Uncle Sam slaps San Francisco radio pirate with $10k fine
The world of online music is evolving at a global breakneck pace. Millions of people are Pandoring, Turntabling, and Spotifying away. They're sharing their music choices on their mobiles via Facebook, Twitter, and Last.fm. Users, developers, and entrepreneurs are redefining the very nature of broadcasting for the foreseeable future.
But over at the Federal Communications Commission's Enforcement Bureau, it's as if this revolution isn't even happening. In the spirit of Javert, the obsessed police inspector in Les Misérables, the law must be enforced. And the law doesn't focus on reigning in the waves of deep packet inspection that ISPs still deploy throughout the United States. It's about fining unlicensed radio stations like the one run by Dan "Monkey Man" Roberts called "Pirate Cat," a radio cafe operation that ran a "broadcast station without a license issued by the FCC on 87.9 MHz in San Francisco, California," according to the agency's Forfeiture Order.

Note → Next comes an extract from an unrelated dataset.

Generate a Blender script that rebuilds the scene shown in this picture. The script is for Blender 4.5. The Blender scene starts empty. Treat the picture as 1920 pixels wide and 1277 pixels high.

The fine is $10,000, but that money may never show up at the US Treasury, according to pirate radio enforcement expert John Anderson speaking to Jennifer Waits, who follows the ongoing Pirate Cat drama over at the Radio Survivor blog. The agency's overall forfeiture collection rate "is pretty abysmal," Anderson explained. The last time the Commission even bothered to check its success rate, it clocked in at about 25 percent. And after five years of stalking a "recalcitrant pirate" who won't pay up, the FCC has to file a civil lawsuit for judgment.